# Projection-based measurement and identification

**Authors:** Cl\'ement Jailin (LMT), Ante Buljac, Amine Bouterf (LMT), Fran\c{c}ois, Hild (LMT), St\'ephane Roux (LMT)

arXiv: 1905.08905 · 2019-05-23

## TL;DR

This paper extends the Projection-based Digital Image Correlation (P-DVC) method to 4D displacement measurement and mechanical identification using minimal data, enabling rapid analysis of complex elastoplastic tests with high data reduction.

## Contribution

The paper introduces a novel 4D P-DVC approach that significantly reduces data acquisition and solution space, allowing fast in-situ tomography measurements and mechanical model identification from minimal radiographs.

## Key findings

- Achieved 4D displacement field measurement with a single radiograph per step.
- Identified elastoplastic constitutive law from a 127-step test in 6 minutes.
- Reduced data acquisition by a factor of 1000 using model reduction techniques.

## Abstract

A recently developed Projection-based Digital Image Correlation (P-DVC) method is here extended to 4D (space and time) displacement field measurement and mechanical identification based on a single radiograph per loading step instead of volumes as in standard DVC methods. Two levels of data reductions are exploited, namely, reduction of the data acquisition (and time) by a factor of 1000 and reduction of the solution space by exploiting model reduction techniques. The analysis of a complete tensile elastoplastic test composed of 127 loading steps performed in 6 minutes is presented. The 4D displacement field as well as the elastoplastic constitutive law are identified. Keywords: Image-based identification, Model reduction, Fast 4D identification, In-situ tomography measurements. INTRODUCTION Identification and validation of increasingly complex mechanical models is a major concern in experimental solid mechanics.
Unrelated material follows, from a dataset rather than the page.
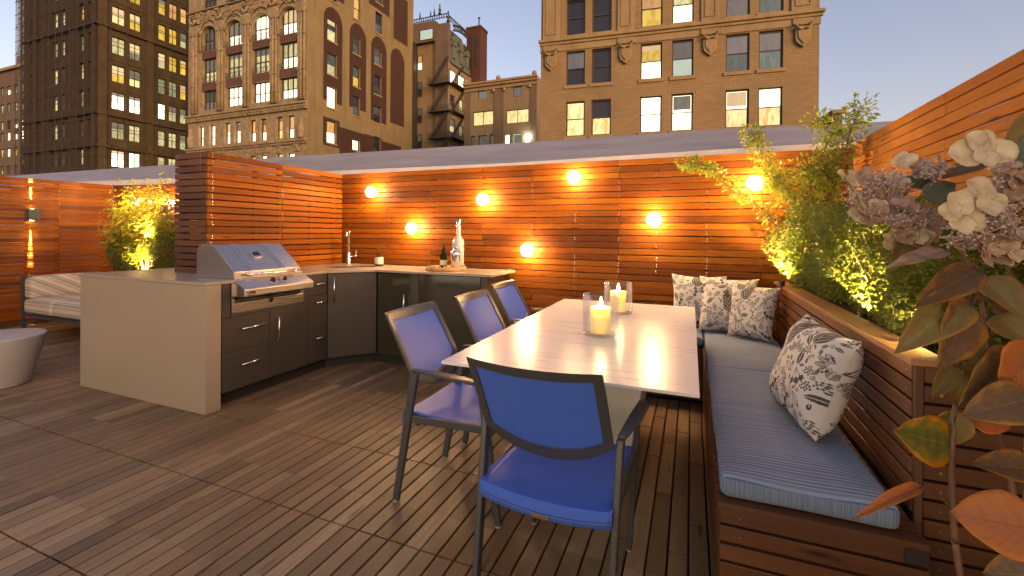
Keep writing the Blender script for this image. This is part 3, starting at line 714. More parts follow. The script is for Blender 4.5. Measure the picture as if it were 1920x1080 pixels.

The recent developments of computed tomography coupled with in-situ tests provide extremely rich and non-destructive analyses [1]. In the latter cases, the sample was imaged inside a tomograph, either with interrupted mechanical load or with a continuously evolving loading and on-the-fly acquisitions (as ultra-fast X-ray synchrotron tomography, namely, 20 Hz full scan acquisition for the study of crack propagation [2]). Visualization of fast transformations, crack openings, or unsteady behavior become accessible. Combined with full-field measurements, in-situ tests offer a quantitative basis for identifying a broad range of mechanical behavior.